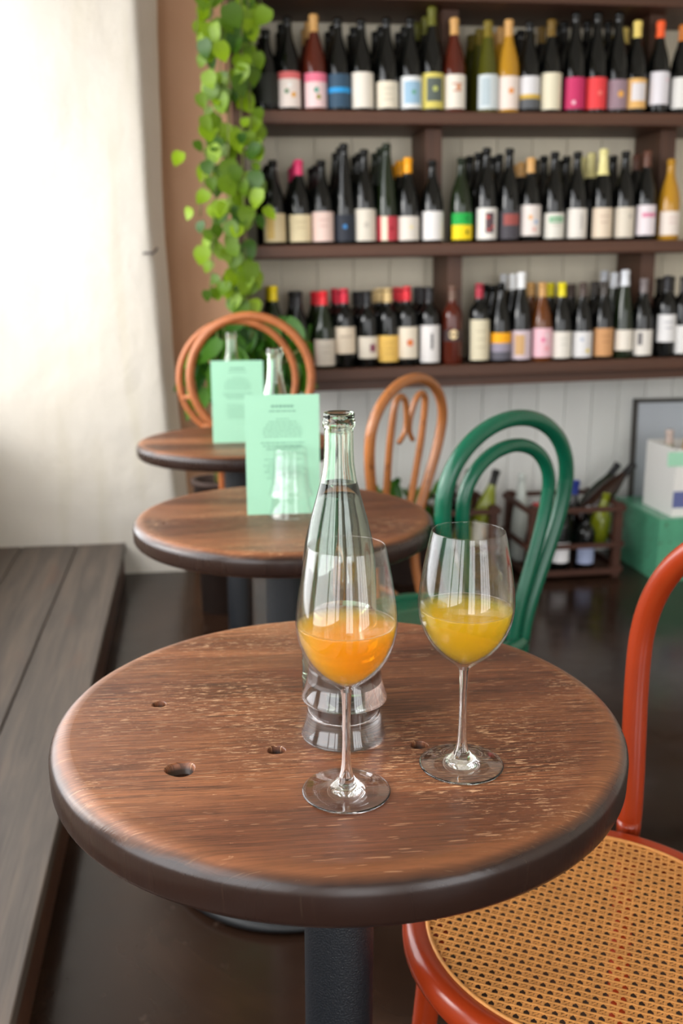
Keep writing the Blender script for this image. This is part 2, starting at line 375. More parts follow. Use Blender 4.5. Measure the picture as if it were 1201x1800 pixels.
# adobe wall: uneven, leaning, rounded free end
def adobe_wall():
    mb = MB(); cols = []
    E_ = [(-40, 236), (0, 238), (200, 250), (430, 264), (600, 281), (700, 290), (850, 304), (950, 318), (1010, 330)]
    S_ = [(-40, 272), (0, 275), (200, 281), (430, 290), (600, 303), (700, 312), (850, 328), (950, 340), (1010, 348)]
    zs = [0.0, 0.15, 0.3, 0.5, 0.7, 0.9, 1.1, 1.3, 1.5, 1.7, 1.9, 2.1, 2.3, 2.6, Z_CEIL]
    def edge_u(tab, z, n):
        pts = sorted((on_n(x, y, n)[2], on_n(x, y, n)[0]) for y, x in tab)
        if z <= pts[0][0]: return pts[0][1]
        for (z0, u0), (z1, u1) in zip(pts, pts[1:]):
            if z <= z1: return u0+(u1-u0)*(z-z0)/(z1-z0)
        return pts[-1][1]-(z-pts[-1][0])*0.05
    zz = []
    for a, b in zip(zs, zs[1:]): zz += [a+(b-a)*k/4 for k in range(4)]
    zz.append(zs[-1])
    rows = []
    for z in zz:
        ue = edge_u(E_, z, N_ADOBE); us = edge_u(S_, z, N_ADOBE+0.16); row = []
        for k in range(26):
            row.append((U_LEFT-0.2+(ue-0.02-U_LEFT+0.2)*k/25, N_ADOBE))
        row += [(ue-0.006, N_ADOBE+0.003), (ue+0.004, N_ADOBE+0.012), (ue+0.010, N_ADOBE+0.03)]
        for k in range(1, 6): row.append((ue+0.010+(us-ue-0.010)*k/5, N_ADOBE+0.03+0.13*k/5))
        row.append((us, N_TAUPE+0.1))
        out = []
        for u, n in row:
            d = noise.noise(Vector((u*3, z*2.2, 1.0)))*0.012+noise.noise(Vector((u*11, z*9, 4)))*0.004
            out.append((u+(d*0.6 if n > N_ADOBE+0.005 else 0), n+d, z))
        rows.append(out)
    L = len(rows[0]); vs = [p for r in rows for p in r]; fs = []
    for i in range(len(rows)-1):
        for k in range(L-1): fs.append((i*L+k, i*L+k+1, (i+1)*L+k+1, (i+1)*L+k))
    mb.add(vs, fs); return mb
structure(build('wall_left_adobe', adobe_wall(), 'adobe', None, None, PSI))
structure(bbox_obj('wall_recess', (-0.9, N_TAUPE, 0), (0.45, N_TAUPE+0.1, Z_CEIL), 'taupe'))
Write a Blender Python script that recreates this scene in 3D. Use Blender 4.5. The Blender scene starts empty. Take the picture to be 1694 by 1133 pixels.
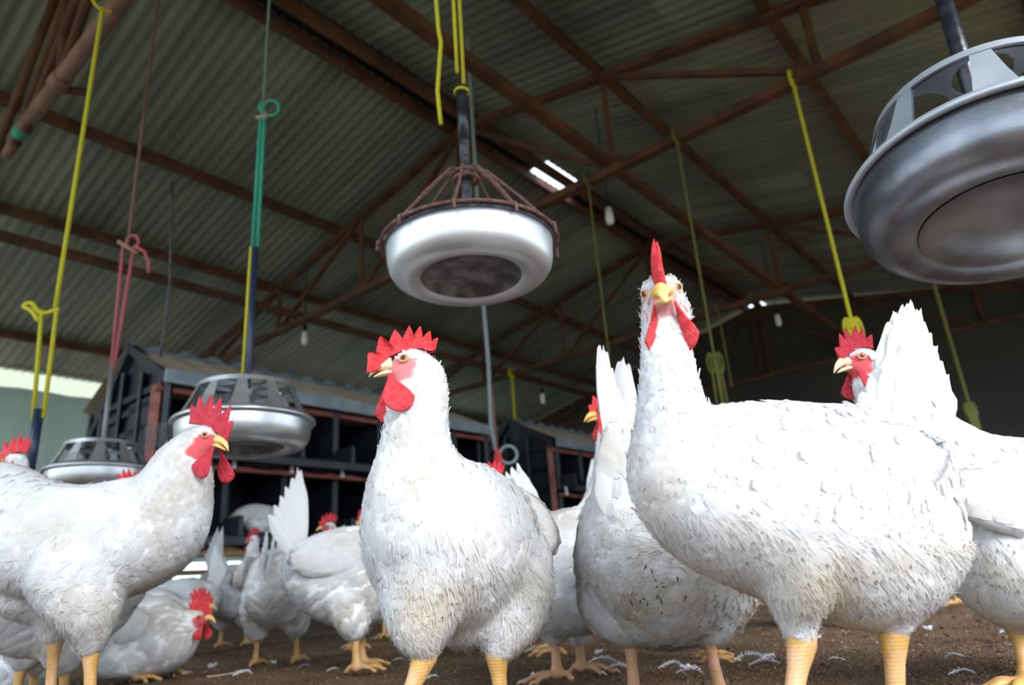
---
[Set exercise]
Restate every record exactly, please; do not copy the pictures.

[The solution]
Keep writing the Blender script for this image. This is part 2, starting at line 375. More parts follow. Use Blender 4.5. Measure the picture as if it were 1201x1800 pixels.
# adobe wall: uneven, leaning, rounded free end
def adobe_wall():
    mb = MB(); cols = []
    E_ = [(-40, 236), (0, 238), (200, 250), (430, 264), (600, 281), (700, 290), (850, 304), (950, 318), (1010, 330)]
    S_ = [(-40, 272), (0, 275), (200, 281), (430, 290), (600, 303), (700, 312), (850, 328), (950, 340), (1010, 348)]
    zs = [0.0, 0.15, 0.3, 0.5, 0.7, 0.9, 1.1, 1.3, 1.5, 1.7, 1.9, 2.1, 2.3, 2.6, Z_CEIL]
    def edge_u(tab, z, n):
        pts = sorted((on_n(x, y, n)[2], on_n(x, y, n)[0]) for y, x in tab)
        if z <= pts[0][0]: return pts[0][1]
        for (z0, u0), (z1, u1) in zip(pts, pts[1:]):
            if z <= z1: return u0+(u1-u0)*(z-z0)/(z1-z0)
        return pts[-1][1]-(z-pts[-1][0])*0.05
    zz = []
    for a, b in zip(zs, zs[1:]): zz += [a+(b-a)*k/4 for k in range(4)]
    zz.append(zs[-1])
    rows = []
    for z in zz:
        ue = edge_u(E_, z, N_ADOBE); us = edge_u(S_, z, N_ADOBE+0.16); row = []
        for k in range(26):
            row.append((U_LEFT-0.2+(ue-0.02-U_LEFT+0.2)*k/25, N_ADOBE))
        row += [(ue-0.006, N_ADOBE+0.003), (ue+0.004, N_ADOBE+0.012), (ue+0.010, N_ADOBE+0.03)]
        for k in range(1, 6): row.append((ue+0.010+(us-ue-0.010)*k/5, N_ADOBE+0.03+0.13*k/5))
        row.append((us, N_TAUPE+0.1))
        out = []
        for u, n in row:
            d = noise.noise(Vector((u*3, z*2.2, 1.0)))*0.012+noise.noise(Vector((u*11, z*9, 4)))*0.004
            out.append((u+(d*0.6 if n > N_ADOBE+0.005 else 0), n+d, z))
        rows.append(out)
    L = len(rows[0]); vs = [p for r in rows for p in r]; fs = []
    for i in range(len(rows)-1):
        for k in range(L-1): fs.append((i*L+k, i*L+k+1, (i+1)*L+k+1, (i+1)*L+k))
    mb.add(vs, fs); return mb
structure(build('wall_left_adobe', adobe_wall(), 'adobe', None, None, PSI))
structure(bbox_obj('wall_recess', (-0.9, N_TAUPE, 0), (0.45, N_TAUPE+0.1, Z_CEIL), 'taupe'))
Write a Blender Python script that recreates this scene in 3D. Use Blender 4.5. The Blender scene starts empty. Take the picture to be 1694 by 1133 pixels.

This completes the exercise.